We all need a Devil’s Advocate

First of all, don’t listen to anything I say (unless you choose to). Don’t believe me for any reason. After all, I’m just a human with some life experience and some thoughts about said experience.

We’re all told, by many people, that we are this, that, or the other thing. People tell us we’re smart, strong, stupid, silly, or shy. And sure, we all like to be told the “good” qualities we have. But what about the times when we hear we are wrong? How do we manage our sense of selves when somebody says something potentially hurtful about us? Our choice to believe what others think of us is simply that, a choice.

Believing what others say about you has nothing to do with others, and everything to do with yourself. For example, you may have been told you were worthless your whole life. If you believed it, that’s on you. If you didn’t believe it, that is also on you. Any time somebody attempts to tell you who you are, smile politely and thank them. Then, either let go of their thoughts or embrace them as truth. Even if somebody gives you a wonderful complement, and you agree with their praise, you could both be wrong.

Oh, opinions. They are funny little things.

Something interesting happens when a bunch of people with the same opinion get together. They often have the same blind spots regarding their thought paradigms. There is no voice from an out-group demanding rationality or questioning the status quo. It’s quite possible that we are all wrong, all the time, in ways we cannot know unless we meet people who disagree with us. Groups that think alike are missing an integral part of their evolution: a voice that respectfully disagrees. We all need a devil’s advocate to hold us accountable for our beliefs and opinions.

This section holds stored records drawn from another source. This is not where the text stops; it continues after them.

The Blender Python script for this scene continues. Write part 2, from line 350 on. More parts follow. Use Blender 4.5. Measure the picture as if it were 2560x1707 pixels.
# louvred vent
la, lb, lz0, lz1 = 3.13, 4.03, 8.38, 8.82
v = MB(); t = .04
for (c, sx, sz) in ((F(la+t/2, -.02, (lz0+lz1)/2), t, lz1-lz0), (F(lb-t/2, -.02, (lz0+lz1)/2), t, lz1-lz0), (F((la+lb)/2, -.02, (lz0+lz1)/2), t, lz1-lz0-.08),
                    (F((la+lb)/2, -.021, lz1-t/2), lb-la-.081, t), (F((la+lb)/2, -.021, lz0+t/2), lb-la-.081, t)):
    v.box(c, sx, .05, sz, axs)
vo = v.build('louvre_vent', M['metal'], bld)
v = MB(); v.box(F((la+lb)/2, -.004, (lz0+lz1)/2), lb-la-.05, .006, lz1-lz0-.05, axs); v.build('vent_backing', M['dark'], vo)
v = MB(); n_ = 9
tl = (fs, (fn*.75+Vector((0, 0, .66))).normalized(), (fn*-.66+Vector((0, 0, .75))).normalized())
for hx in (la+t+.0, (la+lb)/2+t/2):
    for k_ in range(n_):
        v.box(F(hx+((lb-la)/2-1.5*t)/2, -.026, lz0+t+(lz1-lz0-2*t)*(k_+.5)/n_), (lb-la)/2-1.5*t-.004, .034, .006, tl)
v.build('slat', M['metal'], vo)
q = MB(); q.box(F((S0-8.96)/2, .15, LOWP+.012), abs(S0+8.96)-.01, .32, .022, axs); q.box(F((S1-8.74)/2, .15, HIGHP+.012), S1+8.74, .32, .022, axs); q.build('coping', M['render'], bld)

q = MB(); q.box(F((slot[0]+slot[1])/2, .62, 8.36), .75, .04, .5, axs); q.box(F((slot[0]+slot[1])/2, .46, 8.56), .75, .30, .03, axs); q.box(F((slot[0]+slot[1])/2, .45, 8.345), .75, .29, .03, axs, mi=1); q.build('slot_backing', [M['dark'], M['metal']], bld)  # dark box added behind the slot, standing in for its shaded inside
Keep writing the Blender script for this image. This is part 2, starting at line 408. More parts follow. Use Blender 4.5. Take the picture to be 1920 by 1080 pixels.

I recently released an article that was well received by people in my community. I was feeling pretty good about myself. “Wow, all these people think my writing is good? I must be so great.”

Shortly after this self-congratulatory, narcissistic internal dialogue ended, I received a message from an old friend. He and I rarely speak; our paths haven’t crossed in several years. In an educated, mature, and adult way, he expressed some of the qualms he had with what I’d written. Nothing he said was offensive or malicious. He disagreed with me and supported his argument with facts and a solid opinion.

After I read his message, I breathed a sigh of relief.

We need people like him in this world, as much as they may trigger our insecurities or human fallibility. We need people that are not afraid to disagree with their enemies or, more importantly, their friends.

You may recall (or not, if you’re not super into movies about wizards) the first installment of the Harry Potter movie series. In an unexpected end to the first movie, an acquaintance of the movie’s namesake earns more points for his class at school than any other pupil. The headmaster of this magical school, Albus Dumbledore, awards this character (Neville) more points than any of his peers because he had the courage to disagree with his friends. He risked not being liked to share a logical opinion, and an important one to consider in the face of potential disastrous groupthink mentalities. Dumbledore awards Neville these points and professes, “It takes a great deal of courage to stand up to your enemies, but a great deal more to stand up to your friends.”

Sometimes dissenters are annoying, know-it-all types. While they may be annoying, they may also have some truth to share. It’s important for us to listen to those who disagree with us, because everybody knows something we do not.

It’s important to connect with each other on a humanitarian level and have actual conversations. Let people disagree with you. They may have something to teach you. Start with questions. Ask questions and then ask some more questions, because you never know what you don’t know until you know that you didn’t know it. Even then, there will be plenty more unknown for you to know about later.